Data -
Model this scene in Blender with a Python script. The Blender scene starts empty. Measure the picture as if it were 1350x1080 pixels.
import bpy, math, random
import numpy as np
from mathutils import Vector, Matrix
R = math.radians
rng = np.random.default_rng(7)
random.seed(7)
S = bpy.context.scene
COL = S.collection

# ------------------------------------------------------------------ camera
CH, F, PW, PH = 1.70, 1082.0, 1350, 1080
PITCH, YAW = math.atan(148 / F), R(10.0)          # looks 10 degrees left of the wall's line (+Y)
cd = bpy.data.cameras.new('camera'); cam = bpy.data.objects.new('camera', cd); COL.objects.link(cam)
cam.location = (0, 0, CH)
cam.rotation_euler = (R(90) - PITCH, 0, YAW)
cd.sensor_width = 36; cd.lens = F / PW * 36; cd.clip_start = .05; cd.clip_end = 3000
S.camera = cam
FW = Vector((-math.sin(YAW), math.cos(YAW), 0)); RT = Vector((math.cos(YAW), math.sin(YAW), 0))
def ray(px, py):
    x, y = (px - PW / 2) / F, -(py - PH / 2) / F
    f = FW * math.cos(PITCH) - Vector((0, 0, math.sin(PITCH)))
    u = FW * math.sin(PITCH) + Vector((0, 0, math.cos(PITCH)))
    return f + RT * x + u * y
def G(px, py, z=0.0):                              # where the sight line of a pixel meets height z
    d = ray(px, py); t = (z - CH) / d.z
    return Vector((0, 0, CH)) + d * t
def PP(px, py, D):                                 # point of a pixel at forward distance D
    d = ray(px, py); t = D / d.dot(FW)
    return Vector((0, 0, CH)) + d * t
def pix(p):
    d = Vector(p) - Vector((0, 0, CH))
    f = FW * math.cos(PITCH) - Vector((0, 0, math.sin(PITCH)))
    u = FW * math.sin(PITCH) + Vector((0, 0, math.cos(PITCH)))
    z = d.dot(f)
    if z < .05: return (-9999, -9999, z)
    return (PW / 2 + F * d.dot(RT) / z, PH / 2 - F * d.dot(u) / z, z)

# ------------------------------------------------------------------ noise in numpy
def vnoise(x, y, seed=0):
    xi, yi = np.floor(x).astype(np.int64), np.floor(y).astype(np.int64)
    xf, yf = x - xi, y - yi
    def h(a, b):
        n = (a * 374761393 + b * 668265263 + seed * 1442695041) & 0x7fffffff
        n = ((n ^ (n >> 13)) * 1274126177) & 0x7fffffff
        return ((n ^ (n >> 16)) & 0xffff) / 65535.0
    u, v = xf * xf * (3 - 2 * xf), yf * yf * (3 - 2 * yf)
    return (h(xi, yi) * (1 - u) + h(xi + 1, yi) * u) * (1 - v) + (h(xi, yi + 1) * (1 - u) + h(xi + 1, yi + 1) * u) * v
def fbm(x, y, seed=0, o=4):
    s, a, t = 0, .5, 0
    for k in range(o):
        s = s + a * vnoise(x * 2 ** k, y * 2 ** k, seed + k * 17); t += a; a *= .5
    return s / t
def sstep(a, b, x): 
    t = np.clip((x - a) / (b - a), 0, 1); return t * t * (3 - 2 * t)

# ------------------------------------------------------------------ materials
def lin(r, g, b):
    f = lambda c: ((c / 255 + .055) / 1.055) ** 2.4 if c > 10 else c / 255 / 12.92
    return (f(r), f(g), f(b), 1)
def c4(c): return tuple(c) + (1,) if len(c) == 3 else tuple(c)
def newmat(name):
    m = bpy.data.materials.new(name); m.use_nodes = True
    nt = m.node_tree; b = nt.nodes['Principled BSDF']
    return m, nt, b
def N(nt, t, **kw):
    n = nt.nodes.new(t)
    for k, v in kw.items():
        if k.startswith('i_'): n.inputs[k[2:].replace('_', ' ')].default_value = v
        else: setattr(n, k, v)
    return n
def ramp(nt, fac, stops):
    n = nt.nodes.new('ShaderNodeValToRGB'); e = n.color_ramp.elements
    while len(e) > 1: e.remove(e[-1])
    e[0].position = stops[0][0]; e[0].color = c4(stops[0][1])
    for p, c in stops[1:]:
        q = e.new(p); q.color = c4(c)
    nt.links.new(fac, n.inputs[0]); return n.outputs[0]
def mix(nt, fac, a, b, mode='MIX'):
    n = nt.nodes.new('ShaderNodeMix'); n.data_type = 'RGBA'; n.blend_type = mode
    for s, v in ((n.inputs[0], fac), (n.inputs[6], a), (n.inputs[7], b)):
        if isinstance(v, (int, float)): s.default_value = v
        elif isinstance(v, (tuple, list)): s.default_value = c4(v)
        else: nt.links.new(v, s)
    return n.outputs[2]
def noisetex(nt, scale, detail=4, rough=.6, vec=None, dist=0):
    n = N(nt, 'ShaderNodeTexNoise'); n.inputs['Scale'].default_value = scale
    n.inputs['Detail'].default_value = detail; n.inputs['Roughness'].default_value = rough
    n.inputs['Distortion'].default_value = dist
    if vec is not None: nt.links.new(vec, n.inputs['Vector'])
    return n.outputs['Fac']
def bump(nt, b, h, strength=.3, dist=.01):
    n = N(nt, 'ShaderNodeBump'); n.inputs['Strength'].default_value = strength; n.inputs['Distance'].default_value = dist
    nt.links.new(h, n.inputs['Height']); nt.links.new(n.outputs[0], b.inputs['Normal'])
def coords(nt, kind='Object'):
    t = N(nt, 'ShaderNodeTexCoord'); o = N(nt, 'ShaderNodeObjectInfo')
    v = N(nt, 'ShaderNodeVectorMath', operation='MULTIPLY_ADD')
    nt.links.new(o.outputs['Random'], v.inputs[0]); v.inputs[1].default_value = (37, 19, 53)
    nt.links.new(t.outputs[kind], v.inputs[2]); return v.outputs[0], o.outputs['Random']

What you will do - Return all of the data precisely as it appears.

Answer to this task -
Model this scene in Blender with a Python script. The Blender scene starts empty. Measure the picture as if it were 1350x1080 pixels.
import bpy, math, random
import numpy as np
from mathutils import Vector, Matrix
R = math.radians
rng = np.random.default_rng(7)
random.seed(7)
S = bpy.context.scene
COL = S.collection

# ------------------------------------------------------------------ camera
CH, F, PW, PH = 1.70, 1082.0, 1350, 1080
PITCH, YAW = math.atan(148 / F), R(10.0)          # looks 10 degrees left of the wall's line (+Y)
cd = bpy.data.cameras.new('camera'); cam = bpy.data.objects.new('camera', cd); COL.objects.link(cam)
cam.location = (0, 0, CH)
cam.rotation_euler = (R(90) - PITCH, 0, YAW)
cd.sensor_width = 36; cd.lens = F / PW * 36; cd.clip_start = .05; cd.clip_end = 3000
S.camera = cam
FW = Vector((-math.sin(YAW), math.cos(YAW), 0)); RT = Vector((math.cos(YAW), math.sin(YAW), 0))
def ray(px, py):
    x, y = (px - PW / 2) / F, -(py - PH / 2) / F
    f = FW * math.cos(PITCH) - Vector((0, 0, math.sin(PITCH)))
    u = FW * math.sin(PITCH) + Vector((0, 0, math.cos(PITCH)))
    return f + RT * x + u * y
def G(px, py, z=0.0):                              # where the sight line of a pixel meets height z
    d = ray(px, py); t = (z - CH) / d.z
    return Vector((0, 0, CH)) + d * t
def PP(px, py, D):                                 # point of a pixel at forward distance D
    d = ray(px, py); t = D / d.dot(FW)
    return Vector((0, 0, CH)) + d * t
def pix(p):
    d = Vector(p) - Vector((0, 0, CH))
    f = FW * math.cos(PITCH) - Vector((0, 0, math.sin(PITCH)))
    u = FW * math.sin(PITCH) + Vector((0, 0, math.cos(PITCH)))
    z = d.dot(f)
    if z < .05: return (-9999, -9999, z)
    return (PW / 2 + F * d.dot(RT) / z, PH / 2 - F * d.dot(u) / z, z)

# ------------------------------------------------------------------ noise in numpy
def vnoise(x, y, seed=0):
    xi, yi = np.floor(x).astype(np.int64), np.floor(y).astype(np.int64)
    xf, yf = x - xi, y - yi
    def h(a, b):
        n = (a * 374761393 + b * 668265263 + seed * 1442695041) & 0x7fffffff
        n = ((n ^ (n >> 13)) * 1274126177) & 0x7fffffff
        return ((n ^ (n >> 16)) & 0xffff) / 65535.0
    u, v = xf * xf * (3 - 2 * xf), yf * yf * (3 - 2 * yf)
    return (h(xi, yi) * (1 - u) + h(xi + 1, yi) * u) * (1 - v) + (h(xi, yi + 1) * (1 - u) + h(xi + 1, yi + 1) * u) * v
def fbm(x, y, seed=0, o=4):
    s, a, t = 0, .5, 0
    for k in range(o):
        s = s + a * vnoise(x * 2 ** k, y * 2 ** k, seed + k * 17); t += a; a *= .5
    return s / t
def sstep(a, b, x): 
    t = np.clip((x - a) / (b - a), 0, 1); return t * t * (3 - 2 * t)

# ------------------------------------------------------------------ materials
def lin(r, g, b):
    f = lambda c: ((c / 255 + .055) / 1.055) ** 2.4 if c > 10 else c / 255 / 12.92
    return (f(r), f(g), f(b), 1)
def c4(c): return tuple(c) + (1,) if len(c) == 3 else tuple(c)
def newmat(name):
    m = bpy.data.materials.new(name); m.use_nodes = True
    nt = m.node_tree; b = nt.nodes['Principled BSDF']
    return m, nt, b
def N(nt, t, **kw):
    n = nt.nodes.new(t)
    for k, v in kw.items():
        if k.startswith('i_'): n.inputs[k[2:].replace('_', ' ')].default_value = v
        else: setattr(n, k, v)
    return n
def ramp(nt, fac, stops):
    n = nt.nodes.new('ShaderNodeValToRGB'); e = n.color_ramp.elements
    while len(e) > 1: e.remove(e[-1])
    e[0].position = stops[0][0]; e[0].color = c4(stops[0][1])
    for p, c in stops[1:]:
        q = e.new(p); q.color = c4(c)
    nt.links.new(fac, n.inputs[0]); return n.outputs[0]
def mix(nt, fac, a, b, mode='MIX'):
    n = nt.nodes.new('ShaderNodeMix'); n.data_type = 'RGBA'; n.blend_type = mode
    for s, v in ((n.inputs[0], fac), (n.inputs[6], a), (n.inputs[7], b)):
        if isinstance(v, (int, float)): s.default_value = v
        elif isinstance(v, (tuple, list)): s.default_value = c4(v)
        else: nt.links.new(v, s)
    return n.outputs[2]
def noisetex(nt, scale, detail=4, rough=.6, vec=None, dist=0):
    n = N(nt, 'ShaderNodeTexNoise'); n.inputs['Scale'].default_value = scale
    n.inputs['Detail'].default_value = detail; n.inputs['Roughness'].default_value = rough
    n.inputs['Distortion'].default_value = dist
    if vec is not None: nt.links.new(vec, n.inputs['Vector'])
    return n.outputs['Fac']
def bump(nt, b, h, strength=.3, dist=.01):
    n = N(nt, 'ShaderNodeBump'); n.inputs['Strength'].default_value = strength; n.inputs['Distance'].default_value = dist
    nt.links.new(h, n.inputs['Height']); nt.links.new(n.outputs[0], b.inputs['Normal'])
def coords(nt, kind='Object'):
    t = N(nt, 'ShaderNodeTexCoord'); o = N(nt, 'ShaderNodeObjectInfo')
    v = N(nt, 'ShaderNodeVectorMath', operation='MULTIPLY_ADD')
    nt.links.new(o.outputs['Random'], v.inputs[0]); v.inputs[1].default_value = (37, 19, 53)
    nt.links.new(t.outputs[kind], v.inputs[2]); return v.outputs[0], o.outputs['Random']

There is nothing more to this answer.